Can You Recycle Aluminum Foil?

You've eaten your takeout burrito and have a ball of sour cream-specked aluminum foil left over. Does it go in the blue bin or the thrash?

Aluminum cans are the quintessential easy recyclable. There's no draconian number-sorting scheme, no lids to remove and usually the quickest of rinses serves to get them clean. Beverage cans are infinitely recyclable, as they can be processed into new cans, sheet metal or anything else aluminum any number of times, without the material degrading or losing strength- unlike plastic, which rapidly turns into trash, if it's ever recycled at all.

The same is true of all other consumer aluminum products. Aluminum foil, trays, pans and take-out containers are ALL eminently recyclable. In theory, any used aluminum can be melted down and remade into just-like-new aluminum items.

"Across the country, recycling programs want your soda cans. That's the most surefire thing that's going to be included in the list of accepted items."

There are a few reasons aluminum foil might not be accepted for municipal recycling where you live, but the biggest factor is economic. "Aluminum foil is a little less valuable than aluminum cans. It's just a bit flimsier, so there might be less desire for it". The facilities that sort recycling sell it to buyers in bales. But there are fewer buyers out there interested in bales that contain foil than there are buyers eager to accept all-can bundles. 
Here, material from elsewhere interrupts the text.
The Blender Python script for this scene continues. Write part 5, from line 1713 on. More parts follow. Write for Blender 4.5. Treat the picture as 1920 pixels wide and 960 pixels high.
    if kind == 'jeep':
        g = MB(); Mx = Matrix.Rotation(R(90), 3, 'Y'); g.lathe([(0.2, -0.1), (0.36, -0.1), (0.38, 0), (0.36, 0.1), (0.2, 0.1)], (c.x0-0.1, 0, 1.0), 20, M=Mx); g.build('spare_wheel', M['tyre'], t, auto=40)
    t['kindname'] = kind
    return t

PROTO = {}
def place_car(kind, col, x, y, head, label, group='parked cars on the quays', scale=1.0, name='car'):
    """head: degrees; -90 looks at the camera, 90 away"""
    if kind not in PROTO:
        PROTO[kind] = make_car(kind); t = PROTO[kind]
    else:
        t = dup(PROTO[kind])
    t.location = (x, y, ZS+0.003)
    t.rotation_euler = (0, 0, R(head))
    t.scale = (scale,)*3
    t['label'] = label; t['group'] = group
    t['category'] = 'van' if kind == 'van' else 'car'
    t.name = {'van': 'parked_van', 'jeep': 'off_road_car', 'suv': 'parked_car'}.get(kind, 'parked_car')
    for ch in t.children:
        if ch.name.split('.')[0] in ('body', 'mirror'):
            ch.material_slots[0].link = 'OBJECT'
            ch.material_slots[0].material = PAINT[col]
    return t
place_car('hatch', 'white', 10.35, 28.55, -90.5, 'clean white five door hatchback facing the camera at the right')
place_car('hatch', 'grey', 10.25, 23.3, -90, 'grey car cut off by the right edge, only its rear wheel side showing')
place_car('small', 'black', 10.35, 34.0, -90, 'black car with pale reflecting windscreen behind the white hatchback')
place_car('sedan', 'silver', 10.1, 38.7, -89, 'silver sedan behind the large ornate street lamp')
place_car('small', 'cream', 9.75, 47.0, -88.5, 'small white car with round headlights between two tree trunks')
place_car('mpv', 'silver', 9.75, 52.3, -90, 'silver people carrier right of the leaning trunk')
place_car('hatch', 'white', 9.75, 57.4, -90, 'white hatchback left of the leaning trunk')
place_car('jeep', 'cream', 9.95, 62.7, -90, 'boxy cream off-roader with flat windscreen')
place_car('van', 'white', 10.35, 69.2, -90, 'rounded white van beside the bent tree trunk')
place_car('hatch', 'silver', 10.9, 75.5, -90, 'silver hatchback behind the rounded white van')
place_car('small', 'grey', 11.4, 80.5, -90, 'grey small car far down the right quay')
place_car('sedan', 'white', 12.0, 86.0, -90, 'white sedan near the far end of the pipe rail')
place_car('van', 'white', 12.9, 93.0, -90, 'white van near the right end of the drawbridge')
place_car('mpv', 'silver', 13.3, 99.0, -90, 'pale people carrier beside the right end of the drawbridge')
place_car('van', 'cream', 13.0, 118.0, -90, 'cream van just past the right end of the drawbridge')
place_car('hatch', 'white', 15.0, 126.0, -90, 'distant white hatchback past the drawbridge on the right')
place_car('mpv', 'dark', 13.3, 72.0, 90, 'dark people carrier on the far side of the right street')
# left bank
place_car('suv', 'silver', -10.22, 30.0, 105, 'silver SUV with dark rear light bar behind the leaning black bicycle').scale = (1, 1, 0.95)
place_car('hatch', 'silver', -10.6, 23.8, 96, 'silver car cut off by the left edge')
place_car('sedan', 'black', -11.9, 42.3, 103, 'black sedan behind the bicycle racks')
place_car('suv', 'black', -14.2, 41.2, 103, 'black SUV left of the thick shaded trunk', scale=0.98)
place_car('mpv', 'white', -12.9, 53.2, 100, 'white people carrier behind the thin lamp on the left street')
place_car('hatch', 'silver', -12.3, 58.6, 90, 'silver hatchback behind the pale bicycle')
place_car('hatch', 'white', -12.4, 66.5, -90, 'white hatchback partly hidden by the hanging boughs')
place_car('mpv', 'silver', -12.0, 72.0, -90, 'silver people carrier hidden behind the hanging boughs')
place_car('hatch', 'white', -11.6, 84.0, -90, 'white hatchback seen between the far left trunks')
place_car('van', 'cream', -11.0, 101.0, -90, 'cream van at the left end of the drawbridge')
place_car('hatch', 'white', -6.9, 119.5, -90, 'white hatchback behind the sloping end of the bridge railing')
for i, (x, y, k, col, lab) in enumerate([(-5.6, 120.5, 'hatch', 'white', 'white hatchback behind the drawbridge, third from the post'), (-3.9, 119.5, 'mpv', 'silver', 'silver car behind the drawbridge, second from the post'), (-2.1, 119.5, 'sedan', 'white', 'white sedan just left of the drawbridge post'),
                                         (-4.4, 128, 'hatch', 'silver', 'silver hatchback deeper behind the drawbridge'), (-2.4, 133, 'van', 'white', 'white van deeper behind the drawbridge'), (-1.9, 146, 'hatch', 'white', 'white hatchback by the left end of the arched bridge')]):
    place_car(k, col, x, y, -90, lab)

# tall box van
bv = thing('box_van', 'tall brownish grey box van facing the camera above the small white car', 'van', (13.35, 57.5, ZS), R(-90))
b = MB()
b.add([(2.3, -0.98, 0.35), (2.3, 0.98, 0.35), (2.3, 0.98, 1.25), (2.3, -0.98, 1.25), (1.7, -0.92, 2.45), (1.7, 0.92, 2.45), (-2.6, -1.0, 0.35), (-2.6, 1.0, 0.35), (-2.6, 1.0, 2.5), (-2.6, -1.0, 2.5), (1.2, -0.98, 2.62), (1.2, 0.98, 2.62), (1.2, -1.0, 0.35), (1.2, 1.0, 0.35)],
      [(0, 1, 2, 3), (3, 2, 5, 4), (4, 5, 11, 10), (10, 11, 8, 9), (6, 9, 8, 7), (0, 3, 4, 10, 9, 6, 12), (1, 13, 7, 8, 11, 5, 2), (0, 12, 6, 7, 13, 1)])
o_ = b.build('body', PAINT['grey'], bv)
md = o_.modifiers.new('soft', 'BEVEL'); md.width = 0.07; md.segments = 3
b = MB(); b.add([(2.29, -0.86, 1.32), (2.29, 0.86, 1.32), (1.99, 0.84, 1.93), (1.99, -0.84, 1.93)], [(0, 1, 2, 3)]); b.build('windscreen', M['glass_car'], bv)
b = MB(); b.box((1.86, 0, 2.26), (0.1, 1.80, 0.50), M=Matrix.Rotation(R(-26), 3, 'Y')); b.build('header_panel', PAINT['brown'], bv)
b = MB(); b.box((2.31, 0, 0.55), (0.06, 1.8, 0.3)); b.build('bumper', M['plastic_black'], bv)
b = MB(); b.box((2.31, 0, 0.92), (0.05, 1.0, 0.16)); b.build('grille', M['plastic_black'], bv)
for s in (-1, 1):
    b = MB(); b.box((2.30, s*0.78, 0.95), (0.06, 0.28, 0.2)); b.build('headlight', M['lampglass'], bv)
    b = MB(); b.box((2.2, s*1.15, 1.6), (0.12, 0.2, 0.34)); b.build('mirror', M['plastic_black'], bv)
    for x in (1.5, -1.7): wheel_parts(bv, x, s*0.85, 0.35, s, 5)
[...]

Additionally, not all sorting facilities are equally well-equipped. At Sims, which is the largest mixed recycling processor in the U.S. and serves the entire city of New York, the sorting line and machinery allows for teeny tiny bits of metal to be separated out from everything else. Foil collected from recycling doesn't need to be any certain size or shape to make it into the correct bundle and small bits of foil don't cause contaminarion elsewhere. But for other facilities, small aluminum scraps are unlikely to end up recycled.